Un niño se me acercó un día y me preguntó con una
sonrisa dibujada en su rostro: «¿Sabes por qué los miopes no son creyentes?».
Por mi mente, pasó veloz el rostro de mi padre con sus gafas; sonreí. «No
-respondí- ¿Por qué?». «Porque no pueden ver el más allá» y así como
respondió, se tiró al suelo a carcajada limpia.
Es un mal chiste... lo sé. De hecho, le sonreí a mi joven contador de chistes
para que no se sintiese mal. Pero un poco después, sus palabras resonaban en
mi mente: «no pueden ver el más allá… no pueden ver el más allá». Me detuve
en seco. ¡Caramba, cuántos miopes en caminan hoy por nuestro mundo!
Pensando en esto, me dirigí a una capilla y me puse de rodillas. Y entonces
comprendí: mi oración es muchísimas veces miope. ¿Por qué? Pues porque busco
entender a Dios de modo razonable, matemáticamente: si cumplo ciertos pasos,
Dios tiene que responderme según yo quiero; si soy humilde, Dios tiene que
concederme todo lo que le pido, etc. Y no es así.
Gracias a Dios, San Hilario salió en mi auxilio con el texto que les comparto
a continuación: mi razón nunca podrá abarcar a Dios o entender sus dones,
pues para la razón sólo tiene existencia, dice el Santo Obispo «lo que por sí
mismo puede entender o lo que por sí puede probar».
Mi mente recibió con alegría esta
enseñanza del misterio de Dios al elevarse a Dios por medio de la carne; por
la fe había sido llamado a un nuevo nacimiento y se le había concedido la
posibilidad de obtener la regeneración celeste [...] Juzgaba que estas cosas
están más allá de la capacidad de la inteligencia humana, porque el modo
común de razonar es incapaz de entender los designios divinos, y piensa que
sólo tiene existencia lo que por sí mismo puede entender o lo que por sí
puede probar. Pero las acciones de Dios, en la magnificencia de su poder
eterno, no las hacía depender de la propia experiencia, sino de la infinitud
de la fe; de modo que no porque no lo entendiese dejaba de creer que Dios
estaba en el principio junto a Dios y que la Palabra hecha carne había
habitado entre nosotros; más bien se daba cuenta de que podría entenderlo si
tenía fe. (San Hilario de Poitiers, De Trinitate, I, 12).
¿Entendemos siempre a Dios? ¿Podemos probar en todo momento su existencia?

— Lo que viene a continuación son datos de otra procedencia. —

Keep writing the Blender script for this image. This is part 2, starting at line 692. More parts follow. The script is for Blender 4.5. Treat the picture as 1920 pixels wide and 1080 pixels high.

No. Matemáticamente, no. ¡Cómo decir que Dios existe ante una realidad como
el sufrimiento! No siempre es fácil. Y, ¿entonces, qué hacer? San Hilario nos
propone la solución a nuestra miope razón: las gafas de la fe.
Por la fe, uno ve más allá de lo que sólo nos deja ver la razón: descubre la
mano de Dios en todo lo que nos sucede, descubre la acción de Dios en nuestra
oración. Nunca me ha gustado esa expresión que dice «ve a tu oración y
háblale a Dios como si lo tuvieses a tu lado». Ese "como" sobra:
Dios ESTÁ a mi lado en la oración. Por eso, santos como la Madre Teresa de
Calcuta podían orar aunque no sentían nada: la fe les permitía confiar que
Dios les escuchaba.
Sólo un botón de muestra del mismo Hilario, que creo puede ayudarnos. Miren
qué preciosidad de fe tenía este gran Obispo: «Dios sólo sabe ser amor, y sólo sabe ser Padre. Y quien ama no
es envidioso, y quien es Padre lo es totalmente. Este nombre no admite
componendas, como si Dios sólo fuera padre en ciertos aspectos y en otros no» (San
Hilario de Poitiers, De Trinitate, 9, 61). ¡Verdad
que es fácil imaginar lo bella que debía ser la oración de San Hilario!
Descubre que Dios es siempre amor, pase lo que pase… ¡Eso sólo puede darlo la
fe!
Pidamos a Dios, de todo corazón, estas "gafas", este don. Y
roguemos para que lo mantengamos siempre vivo, tal y como lo hizo el mismo
Hilario: «La fidelidad a
Dios es un don de su gracia. Por ello, san Hilario, al final de su tratado
sobre la Trinidad, pide la gracia de mantenerse siempre fiel a la fe del
bautismo. Es una característica de este libro: la reflexión se transforma en
oración y la oración se hace reflexión. Todo el libro es un diálogo con Dios» (Benedicto
XVI, Catequesis del 10 de Octubre del 2007).